Utilizing Polymer-Chromophore Interactions towards Optimizing Triplet-Triplet Annihilation in Solid-State Materials

摘要

Upconversion through triplet-triplet annihilation (TTA) has emerged as a promising anti-Stokes wavelength-shifting technology for applications in which low power sources (i.e. sunlight) are used. Triplet-triplet annihilation upconversion employs a pair of molecules; a sensitizer to absorb the incident light and transfer the energy to emitting species that release photons of higher energy than the excitation source. We have identified Pd(Ⅱ)meso-tetra(4-carboxyphenyl)porphine (PdTCP) as a new sensitizer for this process. This new chromophore has been compared to 2,3,7,8,12,13,17,18-octaethyl-21H,23H-porphrine palladium (Ⅱ) (PdOEP), a widely reported sensitizer in systems containing 9,10-diphenyl anthracene (DPA) (the most predominant emitter). The solubility, absorbance, and emission of the chromophores in a DMF solution and polymer systems was evaluated. PdTCP was found to have ca. 20 times greater solubility than PdOEP in DMF solutions. However, optical microscopy and transmission measurements show PdTCP had lower solubility than PdOEP in Tecoflex~®, an aliphatic polyether-based thermoplastic polyurethane. When transitioning from PdOEP to PdTCP, maximum absorbance wavelengths of the Soret and metal to ligand charge transfer bands shift from 391 nm to 417 nm, and 544 nm to 523 nm, respectively.

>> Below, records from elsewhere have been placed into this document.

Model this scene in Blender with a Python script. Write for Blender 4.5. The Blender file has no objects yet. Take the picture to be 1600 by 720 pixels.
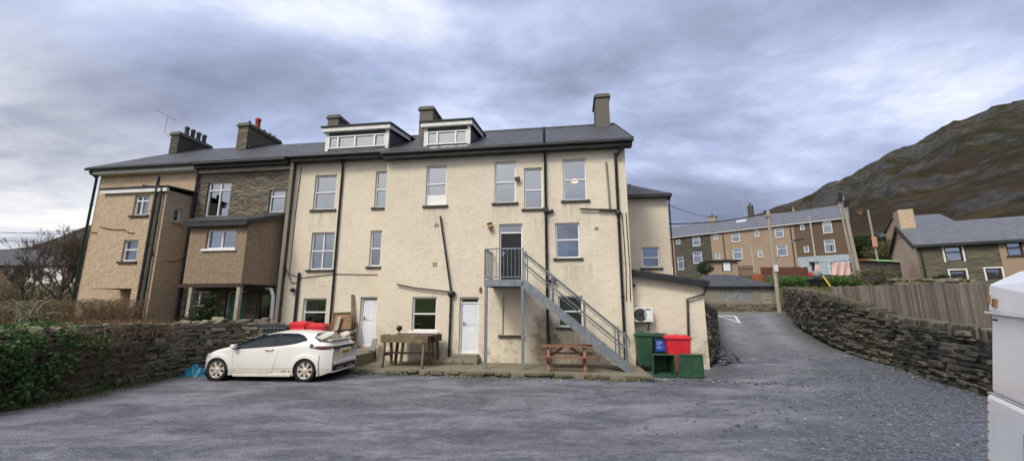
import bpy, math, random
from mathutils import Vector, Matrix, noise
rnd = random.Random(7)
sc = bpy.context.scene
COL = sc.collection
R = math.radians
# ------------------------------------------------------------------ camera numbers
F = 630.0; PITCH = math.atan(120/630); CZ = 2.07
def ray(px, py):
    a = (px-800)/F; b = (360-py)/F
    return (a, math.cos(PITCH)-b*math.sin(PITCH), math.sin(PITCH)+b*math.cos(PITCH))
def at_depth(px, py, Y):
    d = ray(px, py); t = Y/d[1]; return (d[0]*t, Y, CZ+d[2]*t)
def on_level(px, py, z=0.0):
    d = ray(px, py); t = (z-CZ)/d[2]; return (d[0]*t, d[1]*t, z)
class Frame:
    """local axes: s along a facade, n into it, z up"""
    def __init__(s, ox, oy, deg): s.o = (ox, oy); s.th = R(deg); s.c = math.cos(s.th); s.s = math.sin(s.th)
    def pix(f, px, py, n=0.0):
        d = ray(px, py); A = -f.o[0]*f.s - f.o[1]*f.c; B = d[0]*f.s + d[1]*f.c; t = (n-A)/B
        x, y, z = d[0]*t, d[1]*t, CZ+d[2]*t
        return ((x-f.o[0])*f.c-(y-f.o[1])*f.s, z)
    def world(f, s, n, z=0): return (f.o[0]+s*f.c+n*f.s, f.o[1]-s*f.s+n*f.c, z)
    def rect(f, x0, y0, x1, y1, n=0.0):
        a = f.pix((x0+x1)/2, y0, n)[1]; b = f.pix((x0+x1)/2, y1, n)[1]
        ym = (y0+y1)/2
        return (f.pix(x0, ym, n)[0], f.pix(x1, ym, n)[0], b, a)
WF = Frame(0, 0, 0)
def sm(a, b, x):
    t = max(0.0, min(1.0, (x-a)/(b-a))); return t*t*(3-2*t)
def interp(x, xs, ys):
    if x <= xs[0]: return ys[0]
    for i in range(1, len(xs)):
        if x <= xs[i]:
            t = (x-xs[i-1])/(xs[i]-xs[i-1]); return ys[i-1]+(ys[i]-ys[i-1])*t
    return ys[-1]
# ------------------------------------------------------------------ mesh builder
class MB:
    def __init__(s): s.v = []; s.f = []; s.sm = []
    def add(s, vs, fs, smooth=False):
        k = len(s.v); s.v += [tuple(p) for p in vs]
        for f in fs: s.f.append(tuple(i+k for i in f)); s.sm.append(smooth)
        return s
    def quad(s, a, b, c, d): return s.add([a, b, c, d], [(0, 1, 2, 3)])
    def box(s, x0, x1, y0, y1, z0, z1):
        v = [(x, y, z) for z in (z0, z1) for y in (y0, y1) for x in (x0, x1)]
        return s.add(v, [(0, 2, 3, 1), (4, 5, 7, 6), (0, 1, 5, 4), (2, 6, 7, 3), (0, 4, 6, 2), (1, 3, 7, 5)])
    def slab(s, p, th):
        """thick sheet: polygon p (3D), pushed by th along its normal (both kept)"""
        a, b, c = Vector(p[0]), Vector(p[1]), Vector(p[2]); n = (b-a).cross(c-a).normalized()*th
        m = len(p); vs = [tuple(Vector(q)) for q in p]+[tuple(Vector(q)+n) for q in p]
        fs = [tuple(reversed(range(m))), tuple(range(m, 2*m))]
        for i in range(m): j = (i+1) % m; fs.append((i, j, j+m, i+m))
        return s.add(vs, fs)
    def bar(s, a, b, w, h, up=(0, 0, 1)):
        a, b = Vector(a), Vector(b); d = (b-a).normalized(); u = Vector(up)
        if abs(d.dot(u)) > .98: u = Vector((1, 0, 0))
        x = d.cross(u).normalized()*(w/2); y = x.cross(d).normalized()*(h/2)
        v = [a-x-y, a+x-y, a+x+y, a-x+y, b-x-y, b+x-y, b+x+y, b-x+y]
        return s.add(v, [(3, 2, 1, 0), (4, 5, 6, 7), (0, 1, 5, 4), (1, 2, 6, 5), (2, 3, 7, 6), (3, 0, 4, 7)])
    def tube(s, pts, r, k=8, r2=None, cap=True):
        pts = [Vector(p) for p in pts]; m = len(pts); vs = []; fs = []
        u0 = None
        for i, p in enumerate(pts):
            d = (pts[min(i+1, m-1)]-pts[max(i-1, 0)])
            d = d.normalized() if d.length > 1e-9 else Vector((0, 0, 1))
            if u0 is None:
                u0 = d.cross(Vector((0, 0, 1)));
                if u0.length < .1: u0 = d.cross(Vector((1, 0, 0)))
            u0 = (u0-d*u0.dot(d));
            if u0.length < 1e-6: u0 = d.orthogonal()
            u0.normalize(); w = d.cross(u0)
            rr = r if r2 is None else r+(r2-r)*i/(m-1)
            for j in range(k):
                an = 2*math.pi*j/k; vs.append(p+(u0*math.cos(an)+w*math.sin(an))*rr)
        for i in range(m-1):
            for j in range(k):
                a = i*k+j; b = i*k+(j+1) % k; fs.append((a, b, b+k, a+k))
        s.add(vs, fs, True)
        if cap:
            s.add(vs[:k], [tuple(reversed(range(k)))]); s.add(vs[-k:], [tuple(range(k))])
        return s
    def lathe(s, c, prof, k=16, axis='z'):
        vs = []; fs = []; m = len(prof)
        for r, h in prof:
            for j in range(k):
                an = 2*math.pi*j/k; x, y = r*math.cos(an), r*math.sin(an)
                p = (x, y, h) if axis == 'z' else ((x, h, y) if axis == 'y' else (h, x, y))
                vs.append((c[0]+p[0], c[1]+p[1], c[2]+p[2]))
        for i in range(m-1):
            for j in range(k):
                a = i*k+j; b = i*k+(j+1) % k; fs.append((a, b, b+k, a+k))
        s.add(vs, fs, True)
        return s
    def disc(s, c, r, k=16, axis='y'):
        vs = []
        for j in range(k):
            an = 2*math.pi*j/k; x, y = r*math.cos(an), r*math.sin(an)
            p = (x, y, 0) if axis == 'z' else ((x, 0, y) if axis == 'y' else (0, x, y))
            vs.append((c[0]+p[0], c[1]+p[1], c[2]+p[2]))
        return s.add(vs, [tuple(range(k))])
    def ball(s, c, r, k=10, sq=(1, 1, 1)):
        prof = []
        for i in range(k//2+1):
            t = math.pi*i/(k//2); prof.append((max(1e-4, r*math.sin(t)), -r*math.cos(t)))
        q = MB().lathe((0, 0, 0), prof, k)
        return s.add([(c[0]+p[0]*sq[0], c[1]+p[1]*sq[1], c[2]+p[2]*sq[2]) for p in q.v], q.f, True)
    def stone(s, c, dx, dy, dz, ang=0, jit=.16, ch=.22):
        """rounded irregular stone: chamfered box, 24 corners"""
        vs = []
        key = {}
        ca, sa = math.cos(ang), math.sin(ang)
        J = [[1+rnd.uniform(-jit, jit) for _ in range(3)] for _ in range(8)]
        e = ch*rnd.uniform(.7, 1.3)
        n = 0
        for iz in (0, 1):
            for iy in (0, 1):
                for ix in (0, 1):
                    q = ix+2*iy+4*iz
                    for ax in range(3):
                        p = [(-1, 1)[ix], (-1, 1)[iy], (-1, 1)[iz]]
                        h = [dx/2, dy/2, dz/2]
                        pos = []
                        m = min(h)*e*1.6
                        for k in range(3):
                            pos.append(p[k]*(h[k]*J[q][k]-(m if k != ax else 0)))
                        key[(q, ax)] = n; n += 1
                        vs.append((c[0]+pos[0]*ca-pos[1]*sa, c[1]+pos[0]*sa+pos[1]*ca, c[2]+pos[2]))
        fs = []
        for ax in range(3):
            o = [k for k in range(3) if k != ax]
            for sd in (0, 1):
                qs = []
                for a, b in ((0, 0), (1, 0), (1, 1), (0, 1)):
                    q = (sd << ax)+(a << o[0])+(b << o[1]); qs.append(key[(q, ax)])
                flip = (sd == 0) ^ (ax == 1)
                fs.append(tuple(reversed(qs)) if flip else tuple(qs))
        for ax in range(3):     # edge strips along axis ax
            o = [k for k in range(3) if k != ax]
            for a in (0, 1):
                for b in (0, 1):
                    q0 = (a << o[0])+(b << o[1]); q1 = q0+(1 << ax)
                    fs.append((key[(q0, o[0])], key[(q1, o[0])], key[(q1, o[1])], key[(q0, o[1])]))
        for q in range(8): fs.append((key[(q, 0)], key[(q, 1)], key[(q, 2)]))
        return s.add(vs, fs)
    def off(s, o):
        q = MB(); q.v = [(a-o[0], b-o[1], c-o[2]) for a, b, c in s.v]; q.f = s.f; q.sm = s.sm; return q
    def move(s, M):
        s.v = [tuple(M @ Vector(p)) for p in s.v]; return s
    def build(s, name, mat, parent=None, off=(0, 0, 0), bevel=0):
        me = bpy.data.meshes.new(name)
        me.from_pydata([(a-off[0], b-off[1], c-off[2]) for a, b, c in s.v], [], s.f); me.update()
        me.polygons.foreach_set('use_smooth', s.sm)
        uv = me.uv_layers.new(name='UVMap').data
        for p in me.polygons:
            n = p.normal
            if abs(n.z) > .97: u, w = Vector((1, 0, 0)), Vector((0, 1, 0))
            else:
                u = Vector((-n.y, n.x, 0)).normalized(); w = n.cross(u)
            for li in p.loop_indices:
                c = Vector(s.v[me.loops[li].vertex_index]); uv[li].uv = (c.dot(u), c.dot(w))
        me.materials.append(mat)
        o = bpy.data.objects.new(name, me); COL.objects.link(o)
        if parent is not None: o.parent = parent
        if bevel:
            b = o.modifiers.new('bevel', 'BEVEL'); b.width = bevel; b.segments = 2; b.limit_method = 'ANGLE'; b.angle_limit = R(40)
            b.harden_normals = False
        return o
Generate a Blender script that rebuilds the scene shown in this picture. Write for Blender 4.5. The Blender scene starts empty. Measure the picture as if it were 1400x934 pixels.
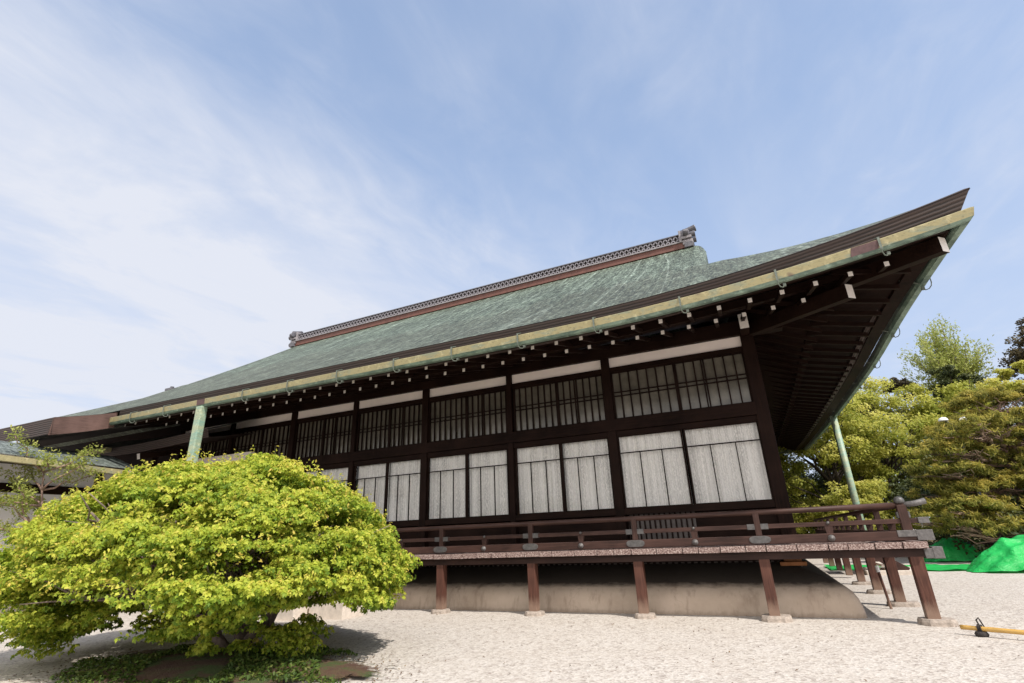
import bpy, bmesh, math, random
import numpy as np
from mathutils import Vector, Matrix

scene = bpy.context.scene
COL = scene.collection
R = math.radians
random.seed(7)
rng = np.random.default_rng(11)

# ------------------------------------------------------------------ camera
CAM_H = 1.04
YAW, PITCH, ROLL = -0.417, 0.368, -0.038
cam_d = bpy.data.cameras.new('camera')
cam = bpy.data.objects.new('camera', cam_d)
COL.objects.link(cam)
cy, sy, cp, sp, cr, sr = math.cos(YAW), math.sin(YAW), math.cos(PITCH), math.sin(PITCH), math.cos(ROLL), math.sin(ROLL)
fwd = Vector((sy * cp, cy * cp, sp))
rt = Vector((cy, -sy, 0))
up = rt.cross(fwd)
r2 = rt * cr + up * sr
u2 = up * cr - rt * sr
M4 = Matrix((r2, u2, -fwd)).transposed().to_4x4()
M4.translation = Vector((0, 0, CAM_H))
cam.matrix_world = M4
cam_d.sensor_width = 36
cam_d.lens = 699.1 / 1400 * 36
cam_d.clip_start = 0.05
cam_d.clip_end = 2000
scene.camera = cam

# ------------------------------------------------------------------ light, sky, exposure
SUN_AZ, SUN_EL = 60.0, 50.0          # azimuth measured from -Y towards +X
sa, ca = math.sin(R(SUN_AZ)), math.cos(R(SUN_AZ))
sun_dir = Vector((sa * math.cos(R(SUN_EL)), -ca * math.cos(R(SUN_EL)), math.sin(R(SUN_EL))))
sd = bpy.data.lights.new('sun', 'SUN')
sd.energy = 3.8
sd.angle = R(0.53)
sd.color = (1.0, 0.955, 0.89)
so = bpy.data.objects.new('sun', sd)
COL.objects.link(so)
so.rotation_euler = sun_dir.to_track_quat('Z', 'Y').to_euler()
so.location = (30, -20, 40)

world = bpy.data.worlds.new('World')
scene.world = world
world.use_nodes = True
wn, wl = world.node_tree.nodes, world.node_tree.links
wn.clear()
w_out = wn.new('ShaderNodeOutputWorld')
w_bg = wn.new('ShaderNodeBackground')
w_sky = wn.new('ShaderNodeTexSky')
w_sky.sky_type = 'NISHITA'
w_sky.sun_disc = False
w_sky.sun_elevation = R(SUN_EL)
w_sky.sun_rotation = R(180 - SUN_AZ)
w_sky.air_density = 1.0
w_sky.dust_density = 0.9
w_sky.ozone_density = 1.3
w_bg.inputs['Strength'].default_value = 0.15


def wnode(t, **kw):
    n = wn.new(t)
    for k, v in kw.items():
        setattr(n, k, v)
    return n


tc = wnode('ShaderNodeTexCoord')
# project the direction on a flat cloud layer (x/z, y/z)
sep = wnode('ShaderNodeSeparateXYZ')
wl.new(tc.outputs['Generated'], sep.inputs[0])
zmax = wnode('ShaderNodeMath', operation='MAXIMUM')
wl.new(sep.outputs['Z'], zmax.inputs[0]); zmax.inputs[1].default_value = 0.06
dx = wnode('ShaderNodeMath', operation='DIVIDE'); wl.new(sep.outputs['X'], dx.inputs[0]); wl.new(zmax.outputs[0], dx.inputs[1])
dy = wnode('ShaderNodeMath', operation='DIVIDE'); wl.new(sep.outputs['Y'], dy.inputs[0]); wl.new(zmax.outputs[0], dy.inputs[1])
cmb = wnode('ShaderNodeCombineXYZ'); wl.new(dx.outputs[0], cmb.inputs[0]); wl.new(dy.outputs[0], cmb.inputs[1])


def wmap(scale, rot, loc=(0, 0, 0)):
    mp = wnode('ShaderNodeMapping')
    wl.new(cmb.outputs[0], mp.inputs['Vector'])
    mp.inputs['Scale'].default_value = scale
    mp.inputs['Rotation'].default_value = (0, 0, R(rot))
    mp.inputs['Location'].default_value = loc
    return mp


def wnoise(mp, scale, detail, rough=0.55, dist=0.0):
    n = wnode('ShaderNodeTexNoise')
    wl.new(mp.outputs[0], n.inputs['Vector'])
    n.inputs['Scale'].default_value = scale
    n.inputs['Detail'].default_value = detail
    n.inputs['Roughness'].default_value = rough
    n.inputs['Distortion'].default_value = dist
    return n


def wramp(src, a, b, ca_=0.0, cb_=1.0):
    m = wnode('ShaderNodeMapRange')
    m.interpolation_type = 'SMOOTHSTEP'
    wl.new(src, m.inputs['Value'])
    m.inputs['From Min'].default_value = a
    m.inputs['From Max'].default_value = b
    m.inputs['To Min'].default_value = ca_
    m.inputs['To Max'].default_value = cb_
    return m


def wmath(op, a, b):
    m = wnode('ShaderNodeMath', operation=op)
    for i, v in enumerate((a, b)):
        if isinstance(v, (int, float)):
            m.inputs[i].default_value = v
        else:
            wl.new(v, m.inputs[i])
    return m.outputs[0]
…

TTA efficiency of the sensitizers was probed in solution and solid-state systems. It was found that in concentrated solutions and Tecoflex~® films PdTCP is less efficient than PdOEP presumably due to increased internal absorption. PdTCP films also exhibited a higher phosphorescence intensity than PdOEP indicating inefficient energetic alignment of the triplet states. The upconversion performance of the PdTCP systems was improved by identifying more compatible polymer matrices.